#### YOUR INSTRUCTIONS:
Go through the listing and pick out each line with the word "this" in it.

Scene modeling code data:
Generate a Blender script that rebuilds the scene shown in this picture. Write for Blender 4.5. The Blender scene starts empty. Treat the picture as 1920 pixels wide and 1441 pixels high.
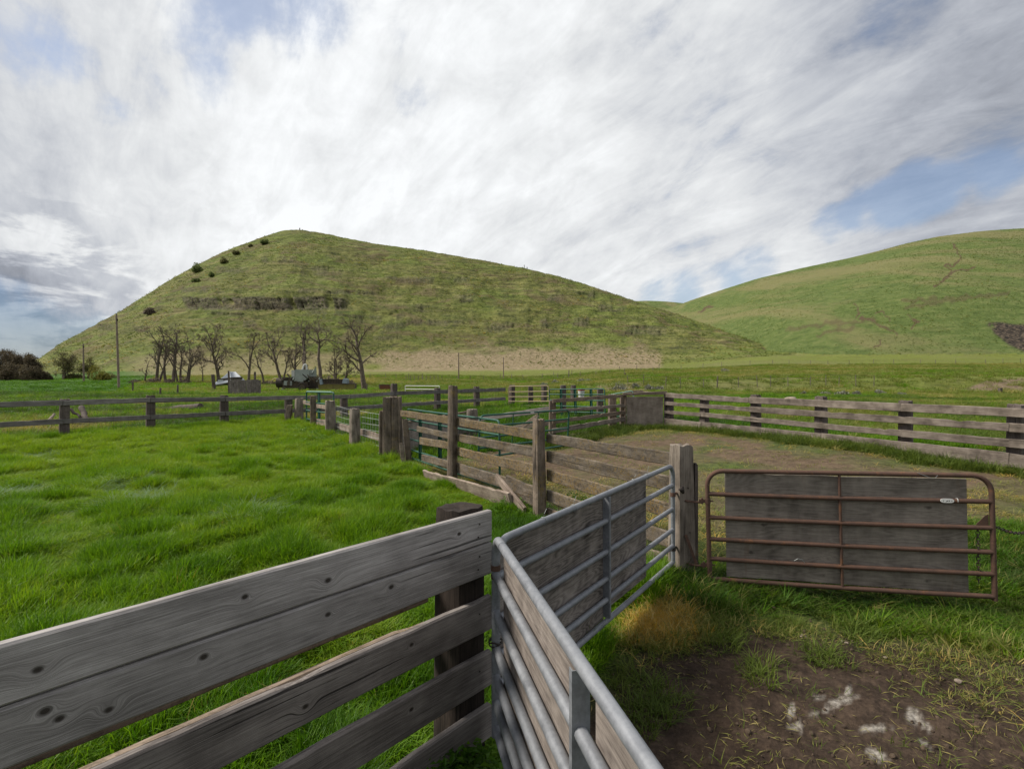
import bpy, math, random
import numpy as np
from mathutils import Vector, Matrix, Euler

# ------------------------------------------------------------------ survey
# Camera height, focal length in photo pixels and horizon row; at() turns a sight line plus a
# measured distance into a point in metres.
EYE, FOC, HOR = 2.2, 1008.0, 700.0
rng = random.Random(7)
nrng = np.random.default_rng(11)
sc = bpy.context.scene
COL = sc.collection

def at(px, py, d):
    return Vector(((px - 960) / FOC * d, d, EYE - (py - HOR) / FOC * d))

def hit(A, B, px):
    """distance at which the plan line A-B crosses a sight line"""
    u = (px - 960) / FOC
    dx, dy = B[0] - A[0], B[1] - A[1]
    t = (u * A[1] - A[0]) / (dx - u * dy)
    return A[1] + t * dy

# ------------------------------------------------------------------ noise
def _hash(ix, iy, s):
    h = (ix.astype(np.int64) * 374761393 + iy.astype(np.int64) * 668265263 + s * 974634777) & 0x7fffffff
    h = ((h ^ (h >> 13)) * 1274126177) & 0x7fffffff
    h = h ^ (h >> 16)
    return (h & 0xffff) / 65535.0

def vnoise(x, y, s=0):
    x = np.asarray(x, float); y = np.asarray(y, float)
    ix = np.floor(x); iy = np.floor(y)
    fx = x - ix; fy = y - iy
    fx = fx * fx * (3 - 2 * fx); fy = fy * fy * (3 - 2 * fy)
    a = _hash(ix, iy, s); b = _hash(ix + 1, iy, s); c = _hash(ix, iy + 1, s); d = _hash(ix + 1, iy + 1, s)
    return (a + (b - a) * fx) * (1 - fy) + (c + (d - c) * fx) * fy

def fbm(x, y, o=4, s=0, g=.5):
    t = 0; a = 1.0; n = 0
    for k in range(o):
        t = t + a * vnoise(x * 2**k + 17.3 * k, y * 2**k - 9.1 * k, s + k); n += a; a *= g
    return t / n

def sstep(a, b, x):
    t = np.clip((x - a) / (b - a), 0, 1)
    return t * t * (3 - 2 * t)

# ------------------------------------------------------------------ node helpers
class NT:
    def __init__(s, tree):
        s.t = tree
    def n(s, typ, ins=None, **props):
        nd = s.t.nodes.new(typ)
        for k, v in props.items():
            setattr(nd, k, v)
        for k, v in (ins or {}).items():
            sock = nd.inputs[k]
            if isinstance(v, bpy.types.NodeSocket):
                s.t.links.new(v, sock)
            else:
                sock.default_value = v
        return nd
    def m(s, op, a, b=0.0, c=0.0, clamp=False):
        nd = s.n('ShaderNodeMath', {0: a, 1: b, 2: c}, operation=op)
        nd.use_clamp = clamp
        return nd.outputs[0]
    def vm(s, op, a, b=(0, 0, 0), out=0, scale=None):
        nd = s.n('ShaderNodeVectorMath', {0: a, 1: b}, operation=op)
        if scale is not None:
            nd.inputs['Scale'].default_value = scale
        return nd.outputs[out]
    def mix(s, f, a, b, mode='MIX'):
        return s.n('ShaderNodeMixRGB', {0: f, 1: a, 2: b}, blend_type=mode).outputs[0]
    def noise(s, v, scale, detail=4, rough=.55, dist=0.0, out=0):
        return s.n('ShaderNodeTexNoise', {'Vector': v, 'Scale': scale, 'Detail': detail, 'Roughness': rough, 'Distortion': dist}).outputs[out]
    def ramp(s, f, stops, mode='LINEAR'):
        nd = s.n('ShaderNodeValToRGB', {0: f})
        cr = nd.color_ramp; cr.interpolation = mode
        while len(cr.elements) < len(stops):
            cr.elements.new(.5)
        for e, (p, c) in zip(cr.elements, stops):
            e.position = p
            e.color = (c, c, c, 1) if isinstance(c, (int, float)) else (*c, 1)
        return nd.outputs[0]
    def rng(s, v, a, b, c=0.0, d=1.0, smooth=True):
        return s.n('ShaderNodeMapRange', {0: v, 1: a, 2: b, 3: c, 4: d}, interpolation_type='SMOOTHSTEP' if smooth else 'LINEAR').outputs[0]
    def attr(s, name, typ='GEOMETRY', out=2):
        return s.n('ShaderNodeAttribute', attribute_name=name, attribute_type=typ).outputs[out]

def c4(c):
    return (*c, 1)

def new_mat(name):
    m = bpy.data.materials.new(name); m.use_nodes = True
    nt = m.node_tree; nt.nodes.clear()
    N = NT(nt)
    out = N.n('ShaderNodeOutputMaterial')
    return m, N, out

def finish(N, out, col, rough=.8, bump=None, bstr=.5, bdist=.01, metal=0.0, spec=.3, extra=None):
    p = N.n('ShaderNodeBsdfPrincipled', {'Base Color': col, 'Roughness': rough, 'Metallic': metal, 'Specular IOR Level': spec})
    if bump is not None:
        b = N.n('ShaderNodeBump', {'Height': bump, 'Strength': bstr, 'Distance': bdist})
        N.t.links.new(b.outputs[0], p.inputs['Normal'])
    N.t.links.new(p.outputs[0], out.inputs[0])
    return p

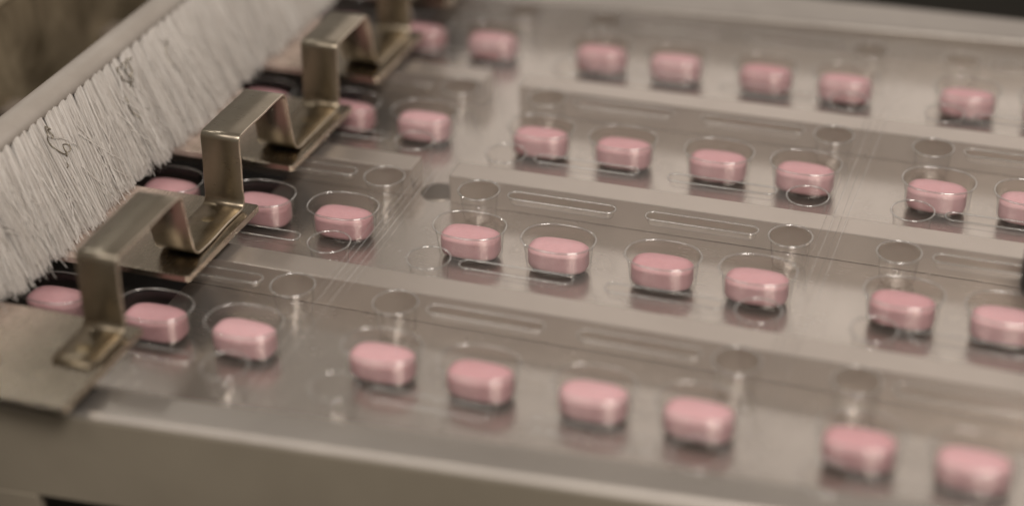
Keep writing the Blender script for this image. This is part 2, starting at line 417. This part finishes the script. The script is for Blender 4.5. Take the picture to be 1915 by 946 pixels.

#### SOLUTION TO THE PROBLEM:
Generate a Blender script that rebuilds the scene shown in this picture. Write for Blender 4.5. The Blender scene starts empty. Treat the picture as 1920 pixels wide and 1441 pixels high.
Keep writing the Blender script for this image. This is part 2, starting at line 417. This part finishes the script. The script is for Blender 4.5. Take the picture to be 1915 by 946 pixels.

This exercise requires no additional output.